Thank you for listening to another episode of 4 The Good of the Game. And please, wherever you listen to your podcast on Apple and Spotify, if you like what you hear, please subscribe, spread the word, and tell your friends. Till we tee it up again, the good of the game, so everybody in the fairway.

Intro Music

It went smack down the fairway. It is a flight, it is too much of a fly.

Mize, Larry Profile Photo

Golf Professional

Larry Mize is an American professional golfer who played on the PGA Tour and currently plays on the Champions Tour. He is well known for one career-defining shot — a chip from off the green at the 11th hole at Augusta to win the playoff for the 1987 Masters Tournament, which was his only major title.

Mize was born in Augusta, Georgia, attended Georgia Tech, and turned professional in 1980. He finished in the top 125 on the money list (the level needed to retain membership of the tour) for 20 seasons from 1982 to 2001. His first PGA Tour win was the 1983 Danny Thomas Memphis Classic.

At the 1987 Masters, Mize was tied with Seve Ballesteros and Greg Norman after four rounds. Ballesteros was eliminated in the first hole of the playoff. On the second playoff hole, which was Augusta's eleventh, a par four, Mize's second shot landed well off the putting green.

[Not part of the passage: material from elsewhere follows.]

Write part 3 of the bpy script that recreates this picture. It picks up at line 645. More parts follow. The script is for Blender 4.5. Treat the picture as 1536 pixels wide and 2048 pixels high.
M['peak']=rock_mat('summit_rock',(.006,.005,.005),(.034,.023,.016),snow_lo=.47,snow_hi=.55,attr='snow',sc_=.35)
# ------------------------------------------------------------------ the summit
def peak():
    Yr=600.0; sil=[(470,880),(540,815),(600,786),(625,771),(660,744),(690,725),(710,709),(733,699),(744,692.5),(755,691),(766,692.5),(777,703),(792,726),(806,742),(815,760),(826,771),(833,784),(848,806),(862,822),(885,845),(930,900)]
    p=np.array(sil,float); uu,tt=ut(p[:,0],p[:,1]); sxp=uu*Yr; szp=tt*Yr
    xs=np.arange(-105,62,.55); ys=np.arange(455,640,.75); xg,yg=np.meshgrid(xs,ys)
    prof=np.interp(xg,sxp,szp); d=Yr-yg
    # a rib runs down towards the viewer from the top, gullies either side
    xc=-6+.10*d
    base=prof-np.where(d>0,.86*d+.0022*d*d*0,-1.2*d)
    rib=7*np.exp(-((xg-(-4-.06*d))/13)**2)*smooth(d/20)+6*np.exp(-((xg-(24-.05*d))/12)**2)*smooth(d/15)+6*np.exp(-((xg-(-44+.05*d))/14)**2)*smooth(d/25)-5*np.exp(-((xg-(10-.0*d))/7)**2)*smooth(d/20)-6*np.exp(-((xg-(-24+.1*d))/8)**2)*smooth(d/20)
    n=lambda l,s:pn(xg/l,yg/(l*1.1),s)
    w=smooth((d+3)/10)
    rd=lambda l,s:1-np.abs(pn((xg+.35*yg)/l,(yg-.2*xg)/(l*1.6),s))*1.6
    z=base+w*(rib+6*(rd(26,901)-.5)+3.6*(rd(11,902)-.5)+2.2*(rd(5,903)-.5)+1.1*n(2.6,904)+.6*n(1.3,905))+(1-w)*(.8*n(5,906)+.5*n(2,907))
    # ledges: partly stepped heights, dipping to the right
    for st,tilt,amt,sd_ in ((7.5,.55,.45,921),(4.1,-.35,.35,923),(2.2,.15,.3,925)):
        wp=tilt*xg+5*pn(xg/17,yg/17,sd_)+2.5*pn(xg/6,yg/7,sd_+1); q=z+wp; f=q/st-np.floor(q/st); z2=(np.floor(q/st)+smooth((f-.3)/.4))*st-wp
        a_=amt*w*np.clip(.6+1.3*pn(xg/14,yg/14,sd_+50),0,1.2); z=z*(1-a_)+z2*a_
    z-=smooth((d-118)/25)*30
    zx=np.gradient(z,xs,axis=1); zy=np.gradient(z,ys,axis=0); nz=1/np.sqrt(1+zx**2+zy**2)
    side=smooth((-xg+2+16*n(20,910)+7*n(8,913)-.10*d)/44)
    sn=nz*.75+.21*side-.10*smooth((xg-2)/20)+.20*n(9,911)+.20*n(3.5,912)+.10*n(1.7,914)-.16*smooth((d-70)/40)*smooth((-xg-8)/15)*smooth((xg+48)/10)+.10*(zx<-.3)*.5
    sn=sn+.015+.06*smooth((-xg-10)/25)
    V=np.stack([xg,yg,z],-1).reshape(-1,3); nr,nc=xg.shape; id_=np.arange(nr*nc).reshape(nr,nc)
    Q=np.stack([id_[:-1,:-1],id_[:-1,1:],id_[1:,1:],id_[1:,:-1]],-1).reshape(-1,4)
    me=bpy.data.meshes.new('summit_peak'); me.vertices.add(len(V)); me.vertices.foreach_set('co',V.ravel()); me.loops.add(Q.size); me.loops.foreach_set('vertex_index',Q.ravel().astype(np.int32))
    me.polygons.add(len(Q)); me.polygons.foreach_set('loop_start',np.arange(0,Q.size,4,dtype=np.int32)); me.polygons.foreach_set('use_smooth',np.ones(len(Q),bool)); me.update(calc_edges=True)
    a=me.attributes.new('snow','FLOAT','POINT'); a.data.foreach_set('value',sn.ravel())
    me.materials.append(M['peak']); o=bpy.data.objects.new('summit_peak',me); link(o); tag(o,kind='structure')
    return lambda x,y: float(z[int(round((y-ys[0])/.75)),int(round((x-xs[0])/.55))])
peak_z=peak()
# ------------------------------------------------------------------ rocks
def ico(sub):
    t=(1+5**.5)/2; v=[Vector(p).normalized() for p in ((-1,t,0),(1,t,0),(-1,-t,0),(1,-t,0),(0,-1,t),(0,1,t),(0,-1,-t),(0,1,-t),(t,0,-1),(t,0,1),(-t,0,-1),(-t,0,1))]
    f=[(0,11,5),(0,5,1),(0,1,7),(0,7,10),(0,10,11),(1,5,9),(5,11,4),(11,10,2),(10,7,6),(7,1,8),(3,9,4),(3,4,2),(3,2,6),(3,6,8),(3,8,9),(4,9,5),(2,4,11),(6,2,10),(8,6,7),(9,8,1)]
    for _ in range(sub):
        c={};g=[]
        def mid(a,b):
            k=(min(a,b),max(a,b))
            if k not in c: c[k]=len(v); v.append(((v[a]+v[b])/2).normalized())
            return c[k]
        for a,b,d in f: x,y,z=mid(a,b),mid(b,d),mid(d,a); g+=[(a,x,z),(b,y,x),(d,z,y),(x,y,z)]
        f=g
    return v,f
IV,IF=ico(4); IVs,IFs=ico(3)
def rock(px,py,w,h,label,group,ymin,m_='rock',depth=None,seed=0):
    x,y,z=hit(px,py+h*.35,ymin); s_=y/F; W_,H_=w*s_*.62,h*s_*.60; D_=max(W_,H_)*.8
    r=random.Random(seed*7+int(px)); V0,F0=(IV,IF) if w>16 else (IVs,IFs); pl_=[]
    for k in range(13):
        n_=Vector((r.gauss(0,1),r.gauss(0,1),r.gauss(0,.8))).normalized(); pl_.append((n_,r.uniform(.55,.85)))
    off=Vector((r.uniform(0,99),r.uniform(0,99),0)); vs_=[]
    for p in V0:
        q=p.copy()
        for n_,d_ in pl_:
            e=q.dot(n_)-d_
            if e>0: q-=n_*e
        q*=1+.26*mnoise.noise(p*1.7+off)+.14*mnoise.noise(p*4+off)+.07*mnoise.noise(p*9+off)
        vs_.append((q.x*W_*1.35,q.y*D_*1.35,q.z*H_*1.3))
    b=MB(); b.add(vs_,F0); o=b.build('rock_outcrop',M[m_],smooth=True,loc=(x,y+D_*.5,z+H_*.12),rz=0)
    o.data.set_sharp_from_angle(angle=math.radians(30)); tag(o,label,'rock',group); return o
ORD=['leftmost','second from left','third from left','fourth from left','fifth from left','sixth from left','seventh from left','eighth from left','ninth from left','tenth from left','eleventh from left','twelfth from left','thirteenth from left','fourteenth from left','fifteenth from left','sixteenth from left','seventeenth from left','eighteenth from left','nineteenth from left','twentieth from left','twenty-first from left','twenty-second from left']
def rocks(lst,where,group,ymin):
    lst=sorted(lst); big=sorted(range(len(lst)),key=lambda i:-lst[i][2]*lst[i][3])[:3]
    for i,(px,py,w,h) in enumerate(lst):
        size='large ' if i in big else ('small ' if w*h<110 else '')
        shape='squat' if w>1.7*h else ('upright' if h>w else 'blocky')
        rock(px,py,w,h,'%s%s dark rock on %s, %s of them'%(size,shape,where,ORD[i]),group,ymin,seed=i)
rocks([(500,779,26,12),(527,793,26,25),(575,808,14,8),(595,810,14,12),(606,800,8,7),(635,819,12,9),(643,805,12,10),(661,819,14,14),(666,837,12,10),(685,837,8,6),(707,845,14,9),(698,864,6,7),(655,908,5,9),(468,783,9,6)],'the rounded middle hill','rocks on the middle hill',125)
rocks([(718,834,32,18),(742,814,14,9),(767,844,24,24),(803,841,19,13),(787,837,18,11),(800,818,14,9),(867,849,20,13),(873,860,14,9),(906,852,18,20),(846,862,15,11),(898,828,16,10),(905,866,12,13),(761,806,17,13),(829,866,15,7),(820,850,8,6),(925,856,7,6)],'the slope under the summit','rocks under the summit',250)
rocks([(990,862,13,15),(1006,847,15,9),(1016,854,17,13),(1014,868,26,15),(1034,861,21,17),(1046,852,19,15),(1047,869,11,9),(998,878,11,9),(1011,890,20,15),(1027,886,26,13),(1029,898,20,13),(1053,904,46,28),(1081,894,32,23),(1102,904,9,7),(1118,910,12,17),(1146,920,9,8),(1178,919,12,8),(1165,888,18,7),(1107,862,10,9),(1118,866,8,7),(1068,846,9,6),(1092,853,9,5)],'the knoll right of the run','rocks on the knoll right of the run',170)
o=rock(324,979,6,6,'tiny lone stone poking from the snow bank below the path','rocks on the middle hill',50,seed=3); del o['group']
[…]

It appeared that a birdie would be impossible, and that even making par might be difficult. Meanwhile, Norman's second shot landed on the edge of the green, giving him a potentially makeable birdie putt. On his third shot, Mize hit an incredible, memorable chip shot with a sand wedge from around 140 feet, giving him the birdie. Norman now had an opportunity to tie, but he failed to sink the putt. Mize's win was especially appreciated because he is an Augusta native and had worked on the scoreboard at Augusta National's third hole as a teenager. His Masters win and a tie for fourth at the U.S. Open in June briefly put him in the top-10 of the Official World Golf Ranking.